>> begin Given data

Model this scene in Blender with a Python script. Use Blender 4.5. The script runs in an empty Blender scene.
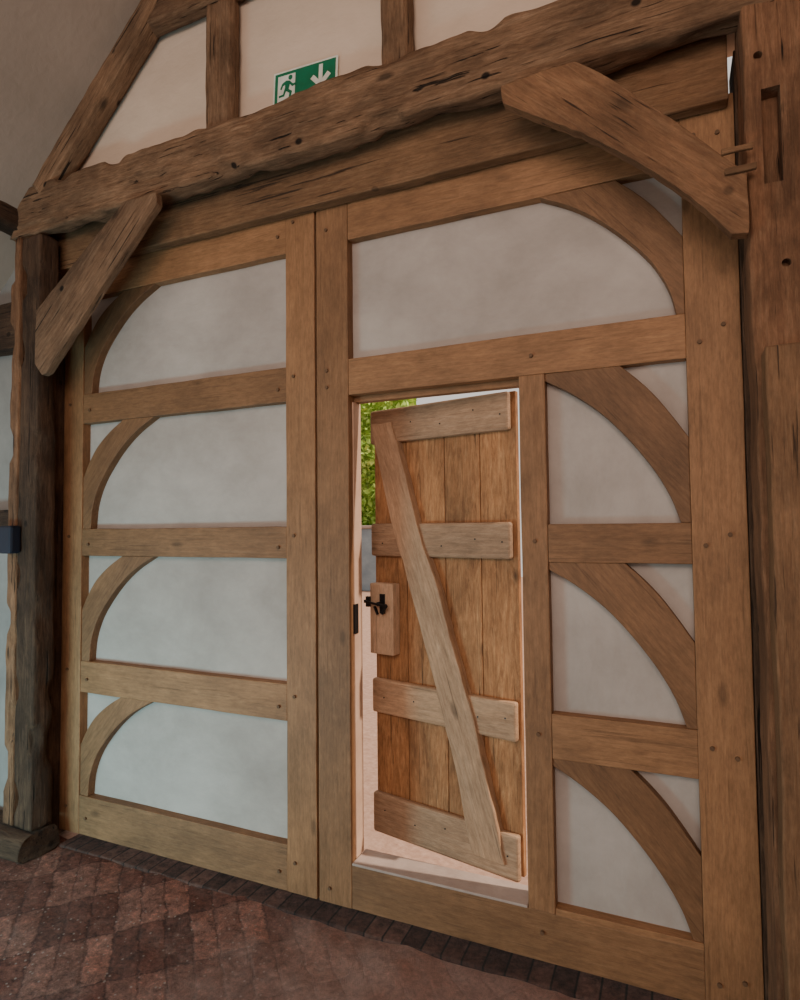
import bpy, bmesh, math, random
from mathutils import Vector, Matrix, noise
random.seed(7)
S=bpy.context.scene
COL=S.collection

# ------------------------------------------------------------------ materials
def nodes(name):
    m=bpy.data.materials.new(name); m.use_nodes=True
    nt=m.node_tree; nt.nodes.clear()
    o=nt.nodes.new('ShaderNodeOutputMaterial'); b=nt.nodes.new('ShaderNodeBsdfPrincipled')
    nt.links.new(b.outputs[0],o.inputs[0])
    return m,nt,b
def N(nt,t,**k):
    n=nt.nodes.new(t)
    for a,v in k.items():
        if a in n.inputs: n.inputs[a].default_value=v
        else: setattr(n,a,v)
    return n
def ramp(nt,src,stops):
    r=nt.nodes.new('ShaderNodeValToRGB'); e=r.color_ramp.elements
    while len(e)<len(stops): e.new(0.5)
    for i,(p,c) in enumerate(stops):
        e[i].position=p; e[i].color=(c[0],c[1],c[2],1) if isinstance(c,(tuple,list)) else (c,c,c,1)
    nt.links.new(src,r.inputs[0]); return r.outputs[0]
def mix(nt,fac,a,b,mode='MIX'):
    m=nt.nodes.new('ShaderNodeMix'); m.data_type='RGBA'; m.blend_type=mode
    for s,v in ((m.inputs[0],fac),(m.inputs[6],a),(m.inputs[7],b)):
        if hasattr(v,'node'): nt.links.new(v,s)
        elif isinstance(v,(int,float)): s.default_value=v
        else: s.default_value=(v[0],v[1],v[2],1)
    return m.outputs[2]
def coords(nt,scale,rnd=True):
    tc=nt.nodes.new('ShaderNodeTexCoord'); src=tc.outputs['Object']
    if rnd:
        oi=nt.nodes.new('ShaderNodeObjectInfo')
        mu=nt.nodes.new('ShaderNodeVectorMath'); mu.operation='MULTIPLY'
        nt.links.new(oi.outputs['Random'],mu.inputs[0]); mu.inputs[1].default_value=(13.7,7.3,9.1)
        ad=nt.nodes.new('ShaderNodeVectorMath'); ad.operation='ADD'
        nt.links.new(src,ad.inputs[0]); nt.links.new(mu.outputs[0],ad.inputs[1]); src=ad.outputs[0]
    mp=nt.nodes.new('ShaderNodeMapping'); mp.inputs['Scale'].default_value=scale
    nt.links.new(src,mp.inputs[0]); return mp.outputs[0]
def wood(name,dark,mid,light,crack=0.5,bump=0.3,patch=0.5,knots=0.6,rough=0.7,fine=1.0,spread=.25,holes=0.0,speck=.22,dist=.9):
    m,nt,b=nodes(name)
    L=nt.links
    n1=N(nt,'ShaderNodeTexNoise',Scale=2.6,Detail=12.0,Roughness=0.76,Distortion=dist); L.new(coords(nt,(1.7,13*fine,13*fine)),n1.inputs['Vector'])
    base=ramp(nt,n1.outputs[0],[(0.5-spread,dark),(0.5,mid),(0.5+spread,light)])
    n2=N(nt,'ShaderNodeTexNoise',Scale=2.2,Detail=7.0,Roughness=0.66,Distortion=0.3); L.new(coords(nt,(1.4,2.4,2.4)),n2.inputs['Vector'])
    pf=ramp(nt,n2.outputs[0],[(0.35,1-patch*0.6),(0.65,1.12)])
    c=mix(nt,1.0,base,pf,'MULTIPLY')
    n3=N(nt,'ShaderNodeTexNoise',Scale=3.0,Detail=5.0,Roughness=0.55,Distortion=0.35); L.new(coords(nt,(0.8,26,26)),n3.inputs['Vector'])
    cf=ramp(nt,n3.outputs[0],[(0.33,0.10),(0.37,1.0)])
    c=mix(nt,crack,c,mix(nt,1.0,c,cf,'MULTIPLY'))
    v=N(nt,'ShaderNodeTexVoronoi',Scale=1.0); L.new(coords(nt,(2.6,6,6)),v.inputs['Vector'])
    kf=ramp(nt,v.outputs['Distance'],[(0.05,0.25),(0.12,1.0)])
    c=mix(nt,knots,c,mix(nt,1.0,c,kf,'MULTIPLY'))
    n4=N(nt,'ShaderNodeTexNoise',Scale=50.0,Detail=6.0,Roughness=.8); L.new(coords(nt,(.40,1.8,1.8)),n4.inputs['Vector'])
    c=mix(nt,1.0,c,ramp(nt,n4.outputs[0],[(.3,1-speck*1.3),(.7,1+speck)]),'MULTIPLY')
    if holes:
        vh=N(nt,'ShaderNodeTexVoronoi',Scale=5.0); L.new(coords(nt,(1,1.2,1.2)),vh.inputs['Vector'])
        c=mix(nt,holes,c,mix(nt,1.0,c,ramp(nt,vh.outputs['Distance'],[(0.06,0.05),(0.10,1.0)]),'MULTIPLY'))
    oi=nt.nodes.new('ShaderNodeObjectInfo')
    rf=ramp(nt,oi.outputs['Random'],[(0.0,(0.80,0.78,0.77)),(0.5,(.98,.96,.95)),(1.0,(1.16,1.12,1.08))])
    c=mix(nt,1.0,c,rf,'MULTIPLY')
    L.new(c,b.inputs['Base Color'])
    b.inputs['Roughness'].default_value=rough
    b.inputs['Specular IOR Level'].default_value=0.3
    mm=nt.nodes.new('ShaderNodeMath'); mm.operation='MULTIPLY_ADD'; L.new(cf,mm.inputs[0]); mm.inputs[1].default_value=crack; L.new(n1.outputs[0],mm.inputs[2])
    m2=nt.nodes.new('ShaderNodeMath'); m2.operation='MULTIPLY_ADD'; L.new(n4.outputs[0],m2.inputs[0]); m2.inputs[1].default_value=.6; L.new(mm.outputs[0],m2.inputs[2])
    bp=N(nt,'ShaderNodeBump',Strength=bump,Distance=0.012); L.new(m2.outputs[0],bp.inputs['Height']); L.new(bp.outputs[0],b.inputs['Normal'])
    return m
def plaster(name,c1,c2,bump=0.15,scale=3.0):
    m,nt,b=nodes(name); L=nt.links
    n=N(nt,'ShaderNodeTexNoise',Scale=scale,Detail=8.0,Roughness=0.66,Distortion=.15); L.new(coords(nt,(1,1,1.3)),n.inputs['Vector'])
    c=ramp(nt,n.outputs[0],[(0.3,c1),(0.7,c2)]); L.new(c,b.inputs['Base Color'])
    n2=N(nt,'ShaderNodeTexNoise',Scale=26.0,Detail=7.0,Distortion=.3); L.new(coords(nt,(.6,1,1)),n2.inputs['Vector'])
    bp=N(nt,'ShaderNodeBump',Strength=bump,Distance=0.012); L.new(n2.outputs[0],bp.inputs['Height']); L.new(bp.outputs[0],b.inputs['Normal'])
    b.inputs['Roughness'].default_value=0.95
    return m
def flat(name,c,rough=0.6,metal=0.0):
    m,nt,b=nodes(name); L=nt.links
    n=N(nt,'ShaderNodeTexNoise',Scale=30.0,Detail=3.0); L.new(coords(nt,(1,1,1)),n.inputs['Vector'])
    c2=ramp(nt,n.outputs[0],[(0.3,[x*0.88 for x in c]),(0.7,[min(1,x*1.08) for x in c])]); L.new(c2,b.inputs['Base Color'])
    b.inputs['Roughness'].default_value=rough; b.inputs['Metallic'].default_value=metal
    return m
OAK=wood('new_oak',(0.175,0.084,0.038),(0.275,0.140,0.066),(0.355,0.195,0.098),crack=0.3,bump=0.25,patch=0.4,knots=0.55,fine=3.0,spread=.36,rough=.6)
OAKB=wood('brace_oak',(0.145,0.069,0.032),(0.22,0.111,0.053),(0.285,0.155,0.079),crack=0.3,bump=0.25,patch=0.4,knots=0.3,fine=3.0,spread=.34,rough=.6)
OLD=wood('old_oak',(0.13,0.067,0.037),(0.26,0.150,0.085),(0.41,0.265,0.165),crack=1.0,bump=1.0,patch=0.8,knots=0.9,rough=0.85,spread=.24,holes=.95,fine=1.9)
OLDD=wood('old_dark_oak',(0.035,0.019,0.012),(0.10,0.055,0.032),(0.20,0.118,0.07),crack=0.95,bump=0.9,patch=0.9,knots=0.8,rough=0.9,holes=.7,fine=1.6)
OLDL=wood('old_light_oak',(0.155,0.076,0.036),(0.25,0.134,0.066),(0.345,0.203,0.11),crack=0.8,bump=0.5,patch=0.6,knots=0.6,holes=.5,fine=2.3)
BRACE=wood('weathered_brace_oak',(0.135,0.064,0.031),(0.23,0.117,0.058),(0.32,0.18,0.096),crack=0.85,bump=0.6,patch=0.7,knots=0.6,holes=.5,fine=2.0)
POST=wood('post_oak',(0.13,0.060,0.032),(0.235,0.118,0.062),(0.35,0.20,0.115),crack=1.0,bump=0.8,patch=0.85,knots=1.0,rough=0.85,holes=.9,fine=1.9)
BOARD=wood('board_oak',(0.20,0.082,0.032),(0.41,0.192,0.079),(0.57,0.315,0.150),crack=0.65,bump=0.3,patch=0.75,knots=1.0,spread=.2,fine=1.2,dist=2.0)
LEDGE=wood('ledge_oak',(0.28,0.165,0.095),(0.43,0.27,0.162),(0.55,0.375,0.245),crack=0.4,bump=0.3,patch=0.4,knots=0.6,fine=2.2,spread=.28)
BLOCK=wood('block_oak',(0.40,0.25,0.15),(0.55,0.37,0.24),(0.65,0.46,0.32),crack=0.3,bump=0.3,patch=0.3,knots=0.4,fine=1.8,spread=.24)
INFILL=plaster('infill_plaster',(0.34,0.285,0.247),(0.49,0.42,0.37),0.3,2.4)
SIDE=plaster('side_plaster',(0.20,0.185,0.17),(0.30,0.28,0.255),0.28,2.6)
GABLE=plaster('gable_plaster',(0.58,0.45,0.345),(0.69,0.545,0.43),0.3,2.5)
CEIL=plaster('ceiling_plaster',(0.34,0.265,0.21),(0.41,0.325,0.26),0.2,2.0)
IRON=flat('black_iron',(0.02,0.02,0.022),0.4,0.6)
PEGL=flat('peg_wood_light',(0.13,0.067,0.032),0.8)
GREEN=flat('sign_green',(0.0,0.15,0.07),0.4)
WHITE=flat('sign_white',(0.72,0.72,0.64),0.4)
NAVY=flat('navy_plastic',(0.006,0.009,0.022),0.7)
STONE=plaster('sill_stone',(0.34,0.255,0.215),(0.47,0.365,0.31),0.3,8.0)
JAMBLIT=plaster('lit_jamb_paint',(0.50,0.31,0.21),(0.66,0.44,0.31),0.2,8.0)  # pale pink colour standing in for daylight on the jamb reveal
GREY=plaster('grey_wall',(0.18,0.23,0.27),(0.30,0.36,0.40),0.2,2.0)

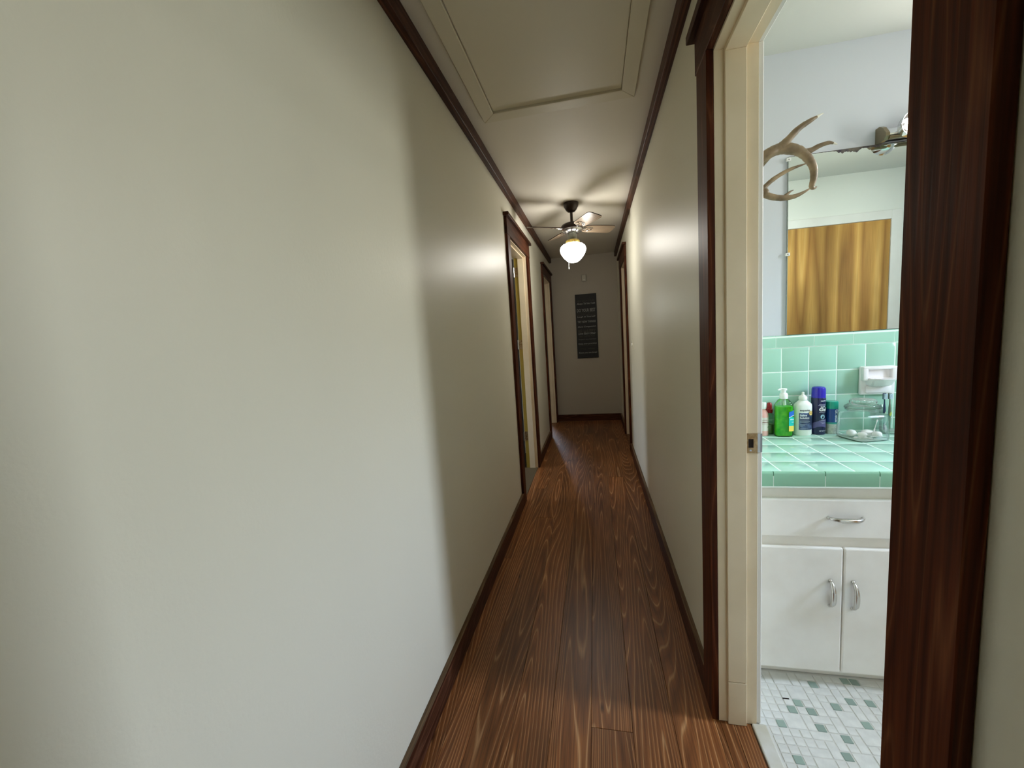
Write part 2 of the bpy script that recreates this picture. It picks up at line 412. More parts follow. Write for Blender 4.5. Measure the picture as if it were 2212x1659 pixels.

>> end Given data

_Direction_: Only the lines from the start of the records to the one containing "COL=S.collection" should be repeated, exactly and with both ends kept; drop any pictures.

_Answer to this problem_:
Model this scene in Blender with a Python script. Use Blender 4.5. The script runs in an empty Blender scene.
import bpy, bmesh, math, random
from mathutils import Vector, Matrix, noise
random.seed(7)
S=bpy.context.scene
COL=S.collection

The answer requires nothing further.